Kurt Schlichter is an abrasive, profane, and very funny writer, and in this book he gives us a play-by-play breakdown of what (the hell) happened in the 2016 presidential election. If you want to understand how all the monkeys got out of all their respective cages, then this book, Militant Normals, will be a tremendous help to you.
If you are one of those who is in any way put off by the shenanigans of the president, then you need to read this book with the detached objectivity of an amateur anthropologist. Schlichter sees everything you see, and understands it (and was once in that place himself), but he spends a lot of time pointing to other significant factors that have been largely ignored in the received political analysis of this “weird thing” that has happened.
I am reminded of a comment made by Tucker Carlson in his recent book, which is that a happy people will not elect a Donald Trump. A desperate people will.

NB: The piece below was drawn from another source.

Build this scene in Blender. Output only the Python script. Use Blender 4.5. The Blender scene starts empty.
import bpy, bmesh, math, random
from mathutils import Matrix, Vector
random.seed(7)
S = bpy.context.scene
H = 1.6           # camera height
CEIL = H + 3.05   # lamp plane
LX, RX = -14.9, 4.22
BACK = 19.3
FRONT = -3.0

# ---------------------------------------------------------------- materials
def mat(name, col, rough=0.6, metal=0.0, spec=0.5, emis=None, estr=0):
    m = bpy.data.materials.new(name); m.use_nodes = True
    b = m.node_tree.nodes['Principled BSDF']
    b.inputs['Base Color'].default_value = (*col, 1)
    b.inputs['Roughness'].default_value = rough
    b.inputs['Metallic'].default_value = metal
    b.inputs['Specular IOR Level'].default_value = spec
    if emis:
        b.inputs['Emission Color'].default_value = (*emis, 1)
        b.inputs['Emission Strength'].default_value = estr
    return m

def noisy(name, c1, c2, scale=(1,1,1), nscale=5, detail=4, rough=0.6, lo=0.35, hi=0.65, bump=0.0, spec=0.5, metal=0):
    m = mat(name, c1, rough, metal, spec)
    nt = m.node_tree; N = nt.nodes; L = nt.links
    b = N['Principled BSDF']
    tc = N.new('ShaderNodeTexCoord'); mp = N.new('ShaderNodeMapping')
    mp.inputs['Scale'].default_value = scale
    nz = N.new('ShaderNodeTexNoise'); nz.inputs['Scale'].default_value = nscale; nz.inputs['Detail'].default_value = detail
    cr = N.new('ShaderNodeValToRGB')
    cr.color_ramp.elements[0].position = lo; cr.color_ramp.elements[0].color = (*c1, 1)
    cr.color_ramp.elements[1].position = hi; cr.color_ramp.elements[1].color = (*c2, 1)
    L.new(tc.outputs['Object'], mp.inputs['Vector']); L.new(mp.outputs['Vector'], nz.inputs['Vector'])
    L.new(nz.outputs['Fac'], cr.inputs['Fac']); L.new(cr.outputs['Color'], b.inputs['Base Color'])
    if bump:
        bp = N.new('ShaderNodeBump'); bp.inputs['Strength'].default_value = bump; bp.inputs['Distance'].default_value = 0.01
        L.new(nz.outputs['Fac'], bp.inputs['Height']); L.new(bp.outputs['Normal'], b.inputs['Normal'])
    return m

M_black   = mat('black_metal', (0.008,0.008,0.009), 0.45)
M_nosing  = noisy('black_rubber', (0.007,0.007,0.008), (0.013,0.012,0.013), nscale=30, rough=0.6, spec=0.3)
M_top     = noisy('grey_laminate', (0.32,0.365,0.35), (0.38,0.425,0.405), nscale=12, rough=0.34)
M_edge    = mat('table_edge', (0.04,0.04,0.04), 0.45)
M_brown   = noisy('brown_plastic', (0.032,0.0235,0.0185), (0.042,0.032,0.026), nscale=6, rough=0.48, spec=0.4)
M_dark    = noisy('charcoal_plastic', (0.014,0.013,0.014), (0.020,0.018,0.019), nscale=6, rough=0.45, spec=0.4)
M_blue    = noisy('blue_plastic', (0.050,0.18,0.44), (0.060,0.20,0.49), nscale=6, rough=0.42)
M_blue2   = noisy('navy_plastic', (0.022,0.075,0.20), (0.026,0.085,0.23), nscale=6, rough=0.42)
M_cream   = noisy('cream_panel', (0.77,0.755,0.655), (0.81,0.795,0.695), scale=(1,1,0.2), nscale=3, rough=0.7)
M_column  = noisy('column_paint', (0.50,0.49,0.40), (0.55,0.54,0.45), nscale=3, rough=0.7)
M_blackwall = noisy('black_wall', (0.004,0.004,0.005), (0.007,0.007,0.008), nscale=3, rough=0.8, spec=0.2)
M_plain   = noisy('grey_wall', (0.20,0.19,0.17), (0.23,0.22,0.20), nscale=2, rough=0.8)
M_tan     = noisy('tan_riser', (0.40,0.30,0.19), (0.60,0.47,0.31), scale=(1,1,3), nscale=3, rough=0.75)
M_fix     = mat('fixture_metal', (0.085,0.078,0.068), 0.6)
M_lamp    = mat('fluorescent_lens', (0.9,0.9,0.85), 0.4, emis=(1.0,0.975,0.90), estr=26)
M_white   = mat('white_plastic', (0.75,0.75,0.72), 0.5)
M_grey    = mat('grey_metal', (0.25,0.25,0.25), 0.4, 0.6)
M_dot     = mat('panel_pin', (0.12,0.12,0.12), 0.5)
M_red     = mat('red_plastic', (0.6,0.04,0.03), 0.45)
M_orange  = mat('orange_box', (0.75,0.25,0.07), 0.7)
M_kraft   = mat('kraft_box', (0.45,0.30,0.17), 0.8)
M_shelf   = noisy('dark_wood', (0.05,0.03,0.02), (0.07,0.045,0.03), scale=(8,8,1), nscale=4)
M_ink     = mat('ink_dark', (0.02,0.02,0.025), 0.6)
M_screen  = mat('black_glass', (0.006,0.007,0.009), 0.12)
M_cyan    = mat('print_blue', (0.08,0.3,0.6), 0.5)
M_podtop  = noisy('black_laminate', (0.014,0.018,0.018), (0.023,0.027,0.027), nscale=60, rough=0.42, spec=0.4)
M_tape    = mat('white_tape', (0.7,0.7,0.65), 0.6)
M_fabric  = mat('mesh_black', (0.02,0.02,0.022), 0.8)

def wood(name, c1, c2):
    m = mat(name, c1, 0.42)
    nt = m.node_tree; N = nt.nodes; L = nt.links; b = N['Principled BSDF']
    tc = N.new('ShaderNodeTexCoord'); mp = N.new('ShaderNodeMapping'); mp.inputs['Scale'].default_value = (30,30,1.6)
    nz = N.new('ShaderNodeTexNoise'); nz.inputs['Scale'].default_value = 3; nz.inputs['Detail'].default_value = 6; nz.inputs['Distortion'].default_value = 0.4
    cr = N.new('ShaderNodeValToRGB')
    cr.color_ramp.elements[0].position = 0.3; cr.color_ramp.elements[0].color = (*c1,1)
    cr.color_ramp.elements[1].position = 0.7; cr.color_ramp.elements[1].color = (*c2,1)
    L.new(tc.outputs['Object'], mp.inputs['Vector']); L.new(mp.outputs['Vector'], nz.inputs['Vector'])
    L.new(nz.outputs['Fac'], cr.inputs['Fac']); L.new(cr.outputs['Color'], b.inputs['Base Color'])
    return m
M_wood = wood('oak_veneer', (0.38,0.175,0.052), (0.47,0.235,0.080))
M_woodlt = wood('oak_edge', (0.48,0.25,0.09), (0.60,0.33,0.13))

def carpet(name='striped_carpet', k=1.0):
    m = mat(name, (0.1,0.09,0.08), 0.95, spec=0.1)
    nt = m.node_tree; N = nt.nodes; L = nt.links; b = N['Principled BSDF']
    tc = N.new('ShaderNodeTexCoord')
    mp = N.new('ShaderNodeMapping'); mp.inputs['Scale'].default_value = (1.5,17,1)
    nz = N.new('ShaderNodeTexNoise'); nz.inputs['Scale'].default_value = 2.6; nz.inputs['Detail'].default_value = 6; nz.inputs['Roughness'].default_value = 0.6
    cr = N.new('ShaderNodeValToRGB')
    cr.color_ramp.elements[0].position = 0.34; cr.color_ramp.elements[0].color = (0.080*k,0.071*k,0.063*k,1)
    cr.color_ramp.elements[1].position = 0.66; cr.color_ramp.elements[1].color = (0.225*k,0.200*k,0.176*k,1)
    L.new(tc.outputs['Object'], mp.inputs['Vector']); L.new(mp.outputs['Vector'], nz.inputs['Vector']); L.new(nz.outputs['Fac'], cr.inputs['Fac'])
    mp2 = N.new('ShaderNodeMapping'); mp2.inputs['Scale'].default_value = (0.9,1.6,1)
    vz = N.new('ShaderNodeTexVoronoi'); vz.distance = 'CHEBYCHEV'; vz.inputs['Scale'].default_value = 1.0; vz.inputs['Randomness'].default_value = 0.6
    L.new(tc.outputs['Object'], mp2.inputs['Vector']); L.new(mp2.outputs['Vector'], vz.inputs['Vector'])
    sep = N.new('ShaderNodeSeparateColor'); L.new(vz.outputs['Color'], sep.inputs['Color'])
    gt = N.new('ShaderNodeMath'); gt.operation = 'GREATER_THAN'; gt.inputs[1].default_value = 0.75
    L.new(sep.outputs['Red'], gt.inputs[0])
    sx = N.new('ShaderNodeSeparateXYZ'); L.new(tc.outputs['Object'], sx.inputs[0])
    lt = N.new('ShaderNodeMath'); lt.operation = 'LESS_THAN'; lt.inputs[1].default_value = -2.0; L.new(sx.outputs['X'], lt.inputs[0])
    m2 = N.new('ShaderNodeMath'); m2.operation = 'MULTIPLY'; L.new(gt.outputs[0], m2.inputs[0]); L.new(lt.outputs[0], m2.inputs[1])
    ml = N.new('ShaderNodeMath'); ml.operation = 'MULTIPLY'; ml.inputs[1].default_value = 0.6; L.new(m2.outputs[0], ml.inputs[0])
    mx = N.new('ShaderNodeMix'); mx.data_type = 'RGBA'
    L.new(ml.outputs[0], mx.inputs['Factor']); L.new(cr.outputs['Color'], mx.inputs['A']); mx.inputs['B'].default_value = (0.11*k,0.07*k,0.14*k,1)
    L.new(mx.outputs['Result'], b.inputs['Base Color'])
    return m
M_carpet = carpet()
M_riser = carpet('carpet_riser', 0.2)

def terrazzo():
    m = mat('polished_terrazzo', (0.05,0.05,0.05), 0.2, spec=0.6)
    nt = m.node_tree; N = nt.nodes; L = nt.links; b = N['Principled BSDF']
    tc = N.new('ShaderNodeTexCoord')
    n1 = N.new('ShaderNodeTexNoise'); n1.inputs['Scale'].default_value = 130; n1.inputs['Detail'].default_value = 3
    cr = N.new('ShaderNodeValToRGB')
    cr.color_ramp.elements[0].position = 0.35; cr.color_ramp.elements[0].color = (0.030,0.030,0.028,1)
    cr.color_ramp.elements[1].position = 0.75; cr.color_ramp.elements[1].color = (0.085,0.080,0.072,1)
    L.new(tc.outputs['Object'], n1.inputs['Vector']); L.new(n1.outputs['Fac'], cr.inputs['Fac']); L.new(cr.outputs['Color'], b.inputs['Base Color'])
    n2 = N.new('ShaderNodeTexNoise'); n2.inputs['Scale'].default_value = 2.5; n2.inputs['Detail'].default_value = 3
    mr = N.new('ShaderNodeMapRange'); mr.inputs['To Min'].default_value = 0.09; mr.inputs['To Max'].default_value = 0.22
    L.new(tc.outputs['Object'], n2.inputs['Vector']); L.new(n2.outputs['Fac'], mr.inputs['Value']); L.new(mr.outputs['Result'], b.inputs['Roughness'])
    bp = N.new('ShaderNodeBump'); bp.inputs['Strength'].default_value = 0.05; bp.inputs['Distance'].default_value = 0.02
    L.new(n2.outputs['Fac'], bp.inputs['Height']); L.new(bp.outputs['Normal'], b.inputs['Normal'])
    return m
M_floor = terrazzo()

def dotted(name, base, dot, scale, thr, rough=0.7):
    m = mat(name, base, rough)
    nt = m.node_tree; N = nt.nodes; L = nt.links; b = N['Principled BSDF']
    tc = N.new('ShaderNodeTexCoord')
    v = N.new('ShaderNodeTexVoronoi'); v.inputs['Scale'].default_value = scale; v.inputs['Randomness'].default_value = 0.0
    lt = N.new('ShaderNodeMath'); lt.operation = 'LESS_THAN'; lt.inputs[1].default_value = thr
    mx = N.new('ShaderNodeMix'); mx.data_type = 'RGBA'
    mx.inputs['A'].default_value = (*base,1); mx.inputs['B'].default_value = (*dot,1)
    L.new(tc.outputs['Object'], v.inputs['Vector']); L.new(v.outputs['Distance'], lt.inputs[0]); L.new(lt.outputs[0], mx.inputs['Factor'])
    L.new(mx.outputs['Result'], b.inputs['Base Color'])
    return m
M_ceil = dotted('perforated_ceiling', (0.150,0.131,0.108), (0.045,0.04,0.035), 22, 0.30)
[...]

And at this, all our intellectual glitterati have a bemused look come over their faces. “Desperate? What’s to be desperate about? My pension is still intact, and I still have three upscale coffee joints in my neighborhood.”
Of particular interest to conservatives is his treatment of Conservative, Inc., what might be considered the intellectual (mild) right wing of the ruling elites. Their problem has been that, for decades, they have talked a great conservative game, raised a lot of money, and have conserved precious little. At the same time, Schlichter makes a careful distinction between those conservatives who didn’t support Trump because they didn’t believe him, didn’t believe he would be a disruptive force for conservatism, on the one hand, from those conservatives who didn’t support Trump because they did believe him. On the other hand.
One last thing. This book shows that those ideological conservatives who have come around to supporting Trump, to the dismay of old guard movement conservatives, have not necessarily “abandoned principle.” I say necessarily because some have abandoned principle — but no where near the levels that gents like Max Boot have abandoned principle in the other direction.
But there is a difference between abandoning principle and re-prioritizing your principles. There are things that Trump does and says that just don’t fit into any coherent conservative framework, like his views on tariffs. So what happens when a movement conservative continues to believe what he does about free trade, but moves it from his #3 priority to his #13 priority? This need not be an abandonment of anything. There are other factors in play, and Schlichter helps you see what they are.
All the personal deficiencies that Schlichter sees (and acknowledges) about the behavior of the president can be registered. But what happens if, when you have done all that, you still really like the appointments to the federal judiciary that are going on, and what is happening in the Department of Education, and the fact that we are getting out of Syria, and so on. Those genuine conservatives who are still conflicted by this gigantic practical joke that God is playing on us, and who honestly don’t know what they are going to do in two years when Trump is running against some communist, could get a great deal of insight from this book.
One last thing. This is not a populism that resents excellence. Schlichter believes firmly that ruling elites are a necessity. He also believes that they have two central jobs — to run things competently, and to leave the regular folks alone. What we are facing today is the result of the elites being really bad at what they do, and compensating for it by refusing to leave the regular folks alone.